Winter is coming to the peninsula. In the past couple of weeks, the sky here has lowered and started shining orange at night. Three blizzards have settled on the city so far. Car brakes are becoming useless, and the sidewalks are sealed with ice. Last Tuesday, temperatures in central Kamchatka finally held around minus 20 degrees Celsius, cold enough for reindeer herders near the village of Esso to slaughter hundreds of their animals and preserve the meat. Deep freeze won't hit here until January or February, but the storms, the snow, the black sand scattered on pedestrian paths all show that winter is indeed on its way.

And so the winter sports season has started up again in earnest. Kamchatka is surrounded by mountains and spends most of the year encased in snow, so winter sports are regarded as not only means of recreation but necessities for maintaining sanity. If you don't skate, ski or snowboard here, you'll hardly be able to move from October to June.

On a clear morning these days, you can find women belted into yellow snowsuits and holding cross-country skis on any bus heading for the city outskirts. Weekday nights offer chances for snowboarding enthusiasts to gather in Petropavlovsk clubs and watch short films or discuss their upcoming trips. The Kamchatka Freeride Community, dedicated to those who love to ski or snowboard, has hundreds of followers on its social networking page. Followers post messages about equipment for sale or pictures of their last snowmobiling adventure.
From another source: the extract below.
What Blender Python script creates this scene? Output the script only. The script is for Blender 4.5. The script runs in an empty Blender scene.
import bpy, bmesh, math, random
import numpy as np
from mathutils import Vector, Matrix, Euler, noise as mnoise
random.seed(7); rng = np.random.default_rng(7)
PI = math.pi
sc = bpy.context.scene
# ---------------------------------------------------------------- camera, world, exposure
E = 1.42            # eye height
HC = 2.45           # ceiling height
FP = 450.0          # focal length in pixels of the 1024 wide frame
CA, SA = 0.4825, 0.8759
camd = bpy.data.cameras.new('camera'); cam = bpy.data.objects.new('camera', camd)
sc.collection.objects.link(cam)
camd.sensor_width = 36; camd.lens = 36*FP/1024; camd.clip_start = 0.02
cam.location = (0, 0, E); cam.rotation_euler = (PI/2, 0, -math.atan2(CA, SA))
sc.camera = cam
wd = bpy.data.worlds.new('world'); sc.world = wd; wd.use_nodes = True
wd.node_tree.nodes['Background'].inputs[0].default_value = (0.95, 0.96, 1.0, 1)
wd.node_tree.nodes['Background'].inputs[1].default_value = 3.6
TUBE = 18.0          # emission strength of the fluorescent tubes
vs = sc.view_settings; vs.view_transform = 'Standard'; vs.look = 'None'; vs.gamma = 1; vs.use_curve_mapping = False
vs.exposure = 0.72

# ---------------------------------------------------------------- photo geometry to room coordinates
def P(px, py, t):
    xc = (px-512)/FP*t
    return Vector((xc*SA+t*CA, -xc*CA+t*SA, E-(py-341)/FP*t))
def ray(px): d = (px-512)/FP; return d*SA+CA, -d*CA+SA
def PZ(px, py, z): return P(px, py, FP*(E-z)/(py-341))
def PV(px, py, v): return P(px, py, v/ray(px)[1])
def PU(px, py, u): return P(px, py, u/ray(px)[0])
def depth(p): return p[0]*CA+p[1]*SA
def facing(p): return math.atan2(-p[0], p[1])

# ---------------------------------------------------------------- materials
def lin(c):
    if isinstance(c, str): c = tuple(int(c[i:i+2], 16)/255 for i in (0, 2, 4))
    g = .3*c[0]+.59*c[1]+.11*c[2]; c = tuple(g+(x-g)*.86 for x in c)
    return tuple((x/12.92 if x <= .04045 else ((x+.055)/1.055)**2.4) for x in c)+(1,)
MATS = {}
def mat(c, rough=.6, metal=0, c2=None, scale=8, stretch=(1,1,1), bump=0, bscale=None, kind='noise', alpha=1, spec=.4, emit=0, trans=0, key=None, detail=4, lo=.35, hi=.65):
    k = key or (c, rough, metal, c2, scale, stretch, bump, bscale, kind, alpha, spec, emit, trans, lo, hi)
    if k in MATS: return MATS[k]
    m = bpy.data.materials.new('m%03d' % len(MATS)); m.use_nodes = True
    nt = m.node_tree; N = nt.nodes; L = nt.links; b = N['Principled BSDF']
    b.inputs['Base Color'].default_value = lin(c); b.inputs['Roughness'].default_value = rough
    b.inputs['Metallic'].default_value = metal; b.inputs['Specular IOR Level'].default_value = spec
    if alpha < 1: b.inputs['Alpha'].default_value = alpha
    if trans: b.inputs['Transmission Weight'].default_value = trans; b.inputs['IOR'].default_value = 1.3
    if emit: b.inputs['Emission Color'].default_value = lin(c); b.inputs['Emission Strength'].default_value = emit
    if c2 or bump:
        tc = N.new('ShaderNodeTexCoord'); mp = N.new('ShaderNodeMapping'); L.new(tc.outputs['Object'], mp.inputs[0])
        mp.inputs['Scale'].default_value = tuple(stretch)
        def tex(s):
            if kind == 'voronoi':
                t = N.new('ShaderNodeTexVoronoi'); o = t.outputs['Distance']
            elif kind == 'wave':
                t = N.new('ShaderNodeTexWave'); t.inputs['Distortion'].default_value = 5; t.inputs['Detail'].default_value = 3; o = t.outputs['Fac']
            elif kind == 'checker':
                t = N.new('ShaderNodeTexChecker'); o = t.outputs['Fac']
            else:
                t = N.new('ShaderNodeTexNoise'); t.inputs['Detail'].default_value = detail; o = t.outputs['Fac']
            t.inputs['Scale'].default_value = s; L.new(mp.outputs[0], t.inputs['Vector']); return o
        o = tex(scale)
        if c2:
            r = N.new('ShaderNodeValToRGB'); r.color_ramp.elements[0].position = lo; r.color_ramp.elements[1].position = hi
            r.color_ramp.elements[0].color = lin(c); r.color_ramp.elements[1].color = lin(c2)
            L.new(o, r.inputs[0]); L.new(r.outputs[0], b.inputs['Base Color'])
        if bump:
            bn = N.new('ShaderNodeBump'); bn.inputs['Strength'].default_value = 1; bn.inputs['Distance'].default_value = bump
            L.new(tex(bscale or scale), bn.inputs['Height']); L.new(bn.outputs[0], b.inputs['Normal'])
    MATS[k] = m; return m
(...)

The city's winter sports fans turned out in force on Saturday night for a screening of "The Art of Flight," a new American film featuring professional snowboarder Travis Rice. Everyone in the crowd was young, trim and sure-footed. When the movie began, showing Rice dropping out of helicopters or skimming over avalanches in slow motion, audience members screamed in appreciation. One section of the film was set in Alaska. It was impossible to watch those folded black peaks and meters of soft snow and not think of Kamchatka, set across the Bering Strait like a distant reflection. People were whooping at every swell in the soundtrack. Sitting in the middle of such a crowd made the movie seem like an incomplete thrill: How could its makers visit far-off Chile but not the snowboarder's paradise outside our theater's doors?

The girl in the seat beside me left the movie theater trembling with adrenaline. Holding a business card from a local ski school that she'd picked up in the lobby, she said, "This winter, I'll finally learn to ski and snowboard. I can't believe I haven't learned already!" The air outside bit at our cheeks. "To live 20 years on Kamchatka," she said, "and not know how to ski!" Her words stretched out with longing, making the injustice — the impossibility — of such an existence clear.